As the evening was beginning to cool off and I opened the window for a breeze. A robin lands on the lawn and cautiously begins walking towards the location where the other bird died. I move silently at the window to get a good look. The body of the other bird is missing. Slowly zigzagging the robin approached the location of the dead bird. There is something in its beak. It is a small butterfly. It gets to the location and finds that the bird is gone. Momentarily it walks off beginning a soft hollow chirp or tweet. It leaves with the butterfly offering saved for a hopeful reunion.

The bird received funeral services from three girls 9-7-7 and one boy 6 complete with flowers and a new rock to mark the grave in the flower garden under the cherry bush.

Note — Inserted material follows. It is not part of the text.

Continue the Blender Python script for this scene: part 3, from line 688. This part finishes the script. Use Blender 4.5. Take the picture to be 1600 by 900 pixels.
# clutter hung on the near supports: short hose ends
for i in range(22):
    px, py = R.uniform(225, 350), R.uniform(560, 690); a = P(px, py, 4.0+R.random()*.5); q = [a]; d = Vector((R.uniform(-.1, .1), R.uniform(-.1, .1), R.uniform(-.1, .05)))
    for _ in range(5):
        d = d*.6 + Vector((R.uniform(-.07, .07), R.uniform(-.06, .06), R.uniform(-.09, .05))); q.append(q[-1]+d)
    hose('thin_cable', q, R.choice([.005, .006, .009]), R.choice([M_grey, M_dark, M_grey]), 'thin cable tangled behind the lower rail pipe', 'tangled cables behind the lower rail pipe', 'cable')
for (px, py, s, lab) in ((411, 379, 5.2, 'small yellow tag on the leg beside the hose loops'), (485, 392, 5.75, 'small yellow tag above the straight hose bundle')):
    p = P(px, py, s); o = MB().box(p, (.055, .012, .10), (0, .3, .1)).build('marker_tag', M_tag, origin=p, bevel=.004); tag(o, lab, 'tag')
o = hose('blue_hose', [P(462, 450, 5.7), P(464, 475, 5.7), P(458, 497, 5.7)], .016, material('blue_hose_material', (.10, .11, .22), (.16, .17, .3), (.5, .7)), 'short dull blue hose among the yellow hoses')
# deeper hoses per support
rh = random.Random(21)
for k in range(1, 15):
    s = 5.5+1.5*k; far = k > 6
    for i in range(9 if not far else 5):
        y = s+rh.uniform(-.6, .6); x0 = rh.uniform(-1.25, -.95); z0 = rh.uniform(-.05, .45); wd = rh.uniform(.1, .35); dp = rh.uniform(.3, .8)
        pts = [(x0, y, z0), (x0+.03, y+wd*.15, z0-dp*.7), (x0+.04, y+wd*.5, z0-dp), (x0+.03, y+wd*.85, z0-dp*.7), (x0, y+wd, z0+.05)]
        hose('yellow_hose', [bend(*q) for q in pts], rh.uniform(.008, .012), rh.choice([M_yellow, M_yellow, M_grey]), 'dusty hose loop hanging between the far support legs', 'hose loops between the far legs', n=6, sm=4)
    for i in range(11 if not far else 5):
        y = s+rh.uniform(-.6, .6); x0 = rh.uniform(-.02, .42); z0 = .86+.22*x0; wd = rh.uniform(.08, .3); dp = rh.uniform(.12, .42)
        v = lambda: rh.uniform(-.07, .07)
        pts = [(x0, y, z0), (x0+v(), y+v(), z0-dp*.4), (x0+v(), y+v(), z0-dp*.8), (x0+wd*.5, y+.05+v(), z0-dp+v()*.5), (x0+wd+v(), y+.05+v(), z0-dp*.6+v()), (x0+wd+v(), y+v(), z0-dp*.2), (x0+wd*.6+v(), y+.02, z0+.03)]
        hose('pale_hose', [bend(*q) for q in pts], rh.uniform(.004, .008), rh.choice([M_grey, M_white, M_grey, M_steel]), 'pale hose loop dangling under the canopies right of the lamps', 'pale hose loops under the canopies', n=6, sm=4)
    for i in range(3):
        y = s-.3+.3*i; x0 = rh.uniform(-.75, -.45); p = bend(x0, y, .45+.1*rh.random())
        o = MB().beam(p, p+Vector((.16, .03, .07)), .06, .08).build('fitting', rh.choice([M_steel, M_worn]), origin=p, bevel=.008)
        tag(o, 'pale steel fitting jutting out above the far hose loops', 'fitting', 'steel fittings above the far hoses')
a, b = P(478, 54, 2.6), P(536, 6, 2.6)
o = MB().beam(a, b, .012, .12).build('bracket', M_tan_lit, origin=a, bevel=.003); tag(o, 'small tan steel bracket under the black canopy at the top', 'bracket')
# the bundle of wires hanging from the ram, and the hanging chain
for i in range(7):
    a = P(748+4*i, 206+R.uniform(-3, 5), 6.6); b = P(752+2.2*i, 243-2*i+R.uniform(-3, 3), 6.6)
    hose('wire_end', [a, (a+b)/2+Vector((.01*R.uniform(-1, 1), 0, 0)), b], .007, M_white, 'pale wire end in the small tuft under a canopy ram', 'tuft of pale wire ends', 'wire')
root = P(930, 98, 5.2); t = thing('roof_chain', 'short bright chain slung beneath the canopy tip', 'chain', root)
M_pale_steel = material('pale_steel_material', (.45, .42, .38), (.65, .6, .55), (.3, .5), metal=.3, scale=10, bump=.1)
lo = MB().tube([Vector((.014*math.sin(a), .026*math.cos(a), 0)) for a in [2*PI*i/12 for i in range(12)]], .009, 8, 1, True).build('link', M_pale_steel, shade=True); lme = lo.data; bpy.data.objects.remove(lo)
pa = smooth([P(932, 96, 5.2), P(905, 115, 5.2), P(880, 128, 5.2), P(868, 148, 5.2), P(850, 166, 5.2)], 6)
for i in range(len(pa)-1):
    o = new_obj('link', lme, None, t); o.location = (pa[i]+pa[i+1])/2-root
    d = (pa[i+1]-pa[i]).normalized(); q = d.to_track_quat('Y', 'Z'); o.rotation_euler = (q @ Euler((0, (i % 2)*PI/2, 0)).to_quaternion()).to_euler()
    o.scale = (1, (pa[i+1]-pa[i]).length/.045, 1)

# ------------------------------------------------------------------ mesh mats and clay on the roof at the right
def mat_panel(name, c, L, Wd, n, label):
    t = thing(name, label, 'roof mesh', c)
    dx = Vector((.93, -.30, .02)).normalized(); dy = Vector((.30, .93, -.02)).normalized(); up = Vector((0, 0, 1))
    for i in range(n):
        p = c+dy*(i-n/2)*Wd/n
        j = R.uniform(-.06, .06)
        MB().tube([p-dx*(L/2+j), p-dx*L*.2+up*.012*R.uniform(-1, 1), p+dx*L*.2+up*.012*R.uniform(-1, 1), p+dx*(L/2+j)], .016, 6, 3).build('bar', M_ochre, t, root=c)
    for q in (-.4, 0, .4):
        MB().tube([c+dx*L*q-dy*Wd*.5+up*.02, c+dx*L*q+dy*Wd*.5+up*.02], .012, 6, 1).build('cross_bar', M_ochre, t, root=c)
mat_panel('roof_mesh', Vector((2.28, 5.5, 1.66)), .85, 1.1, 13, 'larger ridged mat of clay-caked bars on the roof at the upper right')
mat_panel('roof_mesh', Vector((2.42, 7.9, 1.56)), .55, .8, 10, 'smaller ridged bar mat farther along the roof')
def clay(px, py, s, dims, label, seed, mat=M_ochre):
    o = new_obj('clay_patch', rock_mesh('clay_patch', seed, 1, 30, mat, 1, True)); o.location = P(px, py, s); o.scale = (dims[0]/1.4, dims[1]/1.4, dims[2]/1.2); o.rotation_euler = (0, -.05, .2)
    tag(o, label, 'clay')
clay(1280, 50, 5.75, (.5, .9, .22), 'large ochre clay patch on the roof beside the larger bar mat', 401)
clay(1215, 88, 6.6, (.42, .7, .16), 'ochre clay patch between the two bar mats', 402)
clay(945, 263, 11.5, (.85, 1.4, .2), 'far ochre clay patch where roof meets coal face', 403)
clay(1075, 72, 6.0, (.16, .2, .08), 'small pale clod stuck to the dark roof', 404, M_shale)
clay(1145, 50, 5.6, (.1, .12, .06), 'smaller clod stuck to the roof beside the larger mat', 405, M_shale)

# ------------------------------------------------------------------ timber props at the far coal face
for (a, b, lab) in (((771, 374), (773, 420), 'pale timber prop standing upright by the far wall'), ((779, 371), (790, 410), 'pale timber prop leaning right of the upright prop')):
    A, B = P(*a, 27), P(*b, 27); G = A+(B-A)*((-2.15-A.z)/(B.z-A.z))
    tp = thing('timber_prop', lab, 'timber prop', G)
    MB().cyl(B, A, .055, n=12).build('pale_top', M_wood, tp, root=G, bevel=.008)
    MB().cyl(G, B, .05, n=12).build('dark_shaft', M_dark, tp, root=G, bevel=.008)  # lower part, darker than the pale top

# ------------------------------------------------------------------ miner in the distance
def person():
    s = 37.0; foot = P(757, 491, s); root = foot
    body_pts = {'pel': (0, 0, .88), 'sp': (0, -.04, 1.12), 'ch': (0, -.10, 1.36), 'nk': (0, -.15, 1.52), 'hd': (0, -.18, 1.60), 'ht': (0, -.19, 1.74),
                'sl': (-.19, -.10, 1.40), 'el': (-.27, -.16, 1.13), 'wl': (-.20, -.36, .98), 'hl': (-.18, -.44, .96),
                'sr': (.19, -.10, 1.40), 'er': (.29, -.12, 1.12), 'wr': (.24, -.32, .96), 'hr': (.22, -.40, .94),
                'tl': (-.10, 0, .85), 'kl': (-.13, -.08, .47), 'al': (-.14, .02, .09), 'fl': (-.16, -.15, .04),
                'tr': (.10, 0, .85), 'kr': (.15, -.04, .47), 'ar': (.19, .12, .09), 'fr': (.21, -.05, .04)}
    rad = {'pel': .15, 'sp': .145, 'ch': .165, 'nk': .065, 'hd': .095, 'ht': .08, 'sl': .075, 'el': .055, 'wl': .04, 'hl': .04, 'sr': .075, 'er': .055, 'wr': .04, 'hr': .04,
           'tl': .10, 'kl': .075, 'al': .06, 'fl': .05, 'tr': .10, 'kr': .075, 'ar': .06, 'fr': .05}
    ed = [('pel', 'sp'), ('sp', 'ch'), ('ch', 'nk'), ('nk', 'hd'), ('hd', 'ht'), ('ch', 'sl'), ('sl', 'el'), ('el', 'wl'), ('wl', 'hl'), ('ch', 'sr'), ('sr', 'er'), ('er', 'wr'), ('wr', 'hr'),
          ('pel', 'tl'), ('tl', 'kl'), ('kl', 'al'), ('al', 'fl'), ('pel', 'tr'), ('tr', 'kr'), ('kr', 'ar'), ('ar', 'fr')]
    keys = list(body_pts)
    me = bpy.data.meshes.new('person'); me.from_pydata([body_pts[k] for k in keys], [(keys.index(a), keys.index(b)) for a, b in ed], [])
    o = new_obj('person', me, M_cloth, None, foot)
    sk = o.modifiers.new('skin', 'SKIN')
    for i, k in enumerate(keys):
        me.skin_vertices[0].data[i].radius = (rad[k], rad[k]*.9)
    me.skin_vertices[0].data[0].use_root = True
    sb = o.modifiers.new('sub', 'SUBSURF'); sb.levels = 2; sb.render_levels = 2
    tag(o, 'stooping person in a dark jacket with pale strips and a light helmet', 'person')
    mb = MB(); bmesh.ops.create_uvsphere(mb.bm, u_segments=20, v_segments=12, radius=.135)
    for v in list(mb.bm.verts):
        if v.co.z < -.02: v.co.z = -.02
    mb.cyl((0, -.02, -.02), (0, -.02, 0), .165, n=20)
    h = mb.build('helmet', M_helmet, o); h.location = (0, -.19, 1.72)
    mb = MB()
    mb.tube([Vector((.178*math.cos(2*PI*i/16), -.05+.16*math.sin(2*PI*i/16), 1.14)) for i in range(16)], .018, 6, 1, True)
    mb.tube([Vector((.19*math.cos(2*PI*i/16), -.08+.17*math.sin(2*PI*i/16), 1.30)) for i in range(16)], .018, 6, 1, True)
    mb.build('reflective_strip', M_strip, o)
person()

Sprouting Wings is the newest Un-Book from Scott E. Franson. It is based on my journal entry from July 25, 2004. It was sad and amazing to see the robin approach the location of the other robin's death and hear the sad sounds of mourning. It was a chance of a lifetime to witness such an event.


Doug said...

Really nice design... to go along with a nice little story. This also happens to us with robins and our slilding glass door.

studio lolo said...

Beautiful illustration and well told story. I have to share a couple of things with you about birds hitting glass. My nickname this past summer was the bird whisperer because I brought a few "goners" back to life after hitting our patio doors. I held them in my cupped hands and breathed on them to warm them up. They go into shock initially, and if something isn't done right away, they usually die. But how many times do we actually witness the crash? I was lucky (as were the birds) that I figured this out. They all eventually came to, looked at me briefly and then flew off...quickly! So, if you happen to witness a crash again, perhaps you could try this.
The other thing I'd like to share is there are reflective decals made especially for birds. They come in leaf patterns and look like etched glass, but it's amazing how we haven't had one incident since last summer. You can find those at most bird stores .(Like the Wild Bird Centers where they sell feeders and seed.)I hope this info was helpful :) Again, wonderful illo.

tusen said...

Another great un-book - I really like the patterns on the wings. And thanks for sharing the story.

Pati @-;-- said...

Beautiful illo, very delicate :)

Mike Laughead said...

I LOVE the way this style is going. Really great application. Nice concept as well.

robertc said...

wonderful story with a beautiful illustration. i love your color palette... and your doodles are excellent too! great work!

tinklemeyer said...

I think this is my favorite so far, especially the journal entry.

Ryan Dutson said...

I was just admiring your site and your images, and I have to say that there is not a single thing that you do that isn't inspiring to me. I think back on your class from time to time and wish like crazy that you could have stayed that semester and finished it with us. There is so much to learn from you, and I wish I could have experienced you more as a teacher in the classroom, but I will always refer to this site to continue learning from you outside of the classroom. This is a wonderful site, a wonderful image, and a wonderful story. Thank you for sharing so much of yourself with us. I will always appreciate it!